Berry season for the birds
Published 5:00 am Saturday, October 22, 2011
Quite the party has been taking place in the juniper trees in my backyard for the past few weeks.
Scores of birds have been devouring the trees’ berries. Robins, Steller’s jays and other birds I can’t identify have filled the branches of the trees, squabbling and squawking over their feast.
I’m delighted that the birds have found such bounty in my backyard. I’m even more delighted that the Steller’s jays, for once, aren’t screeching their little bird lungs out and threatening my sanity with their obnoxiousness — they are stuffing their loudmouth beaks with juniper berries instead.
One thing I am not delighted about, however, is the mess the birds are making.
File this under “nature is gross,” along with spittle bugs and earwigs: I’ve spent the past few Saturdays cleaning up hunks of chewed-up juniper berries off my deck and every other horizontal surface in my backyard.
It seems that in their frenzy to pack away as many calories as possible before winter sets in, the birds in my trees have been rather sloppy eaters. My deck is littered with the masticated flesh of juniper berries and the seeds that are within them. One week it was so bad, I could barely see the deck boards through the mess of mashed-up berries and tree debris left behind by these hungry birds.
“A lot of animals are gearing up for winter, trying to eat as much of the best stuff they can,” said Rob Bingham, manager of the Sunriver Nature Center. Which means any food sources at this time of year are being ravaged. Robins, according to one report, can eat 220 juniper berries a day.
“The fruity part is what attracts the bird to it,” Bingham said of juniper berries. “The great thing about fruit is it’s a really great way to get their seeds spread about. The fruity part lures the animal in,” then the birds eat the fruit and distribute the seeds.
The seeds pass through the digestive tracts of birds, according to a U.S. Forest Service silviculture manual, and are deposited elsewhere to germinate.
I have no problem with this method of reproduction. Good for the junipers for developing such an efficient method of seed dissemination. And good for the birds for taking advantage of nature’s bounty!
However, I am sick to death of the mess they leave behind.
“It’s a war zone on fruit and seeds,” Bingham said. “It’s almost a frenzy.

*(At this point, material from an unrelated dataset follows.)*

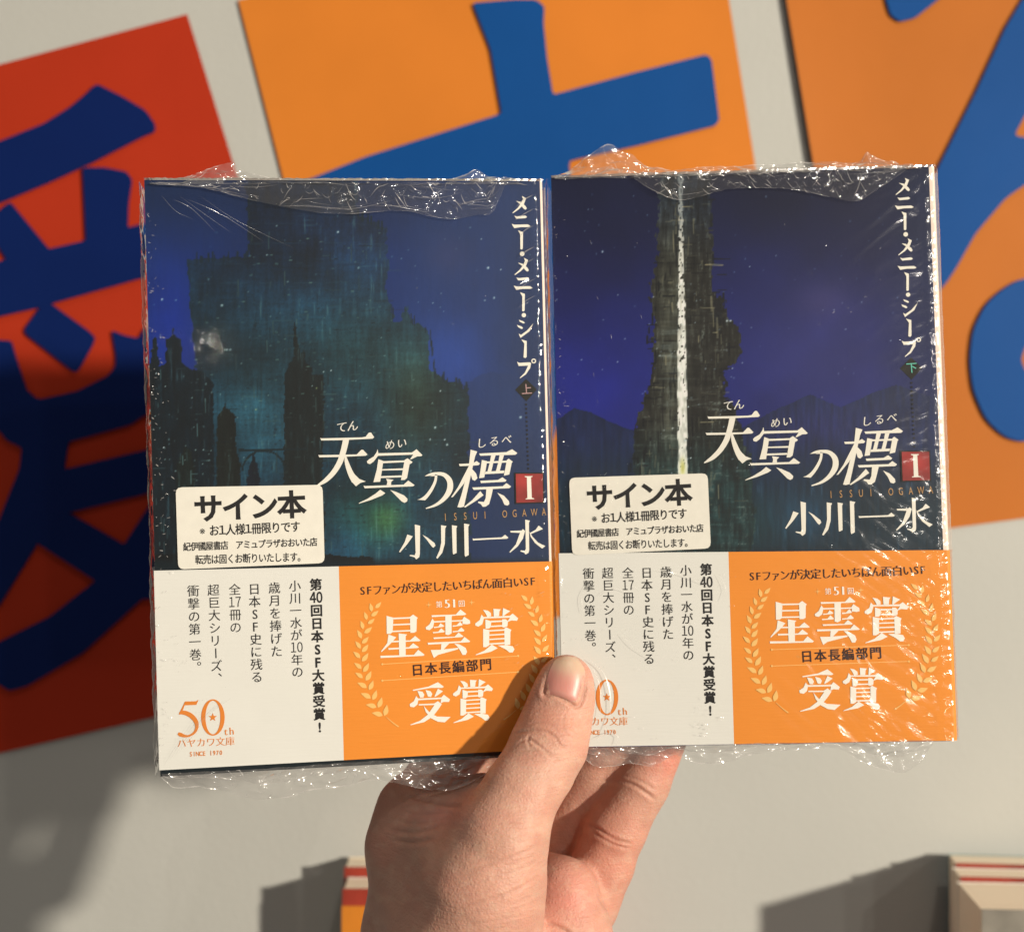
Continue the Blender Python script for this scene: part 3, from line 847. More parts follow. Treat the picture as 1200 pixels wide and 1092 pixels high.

“There is a certain sloppiness factor.”
That’s putting it mildly. These birds could make a mob of toddlers with finger paint look like neat freaks.
Gooey globs of resinous juniper pulp fall from my trees at regular intervals, speckling the deck, my patio chairs and everything else. On a few occasions, these chunks of mashed berry bits have fallen on my person, a fact I’d just as soon forget about, considering that the sticky paste I’ve scraped off my arm had recently been chewed up inside a bird’s mouth.
And forget about walking barefoot on the deck.
In addition to the mess of pre-chewed berries the birds leave behind, there’s also the rain of tree parts they instigate. Every time a bird moves through the branches, a deluge of needles, twigs and berries falls to the ground.
Which means the deck is also covered with whole berries, needle pieces and sticks. These subsequently are stepped on by the human and canine members of my household and tracked onto the living room carpet.
I think I give up. I concede. They aren’t my juniper trees; they belong to the birds. Well, have at ’em, my avian friends. I’ll be inside washing the sap off my shoes.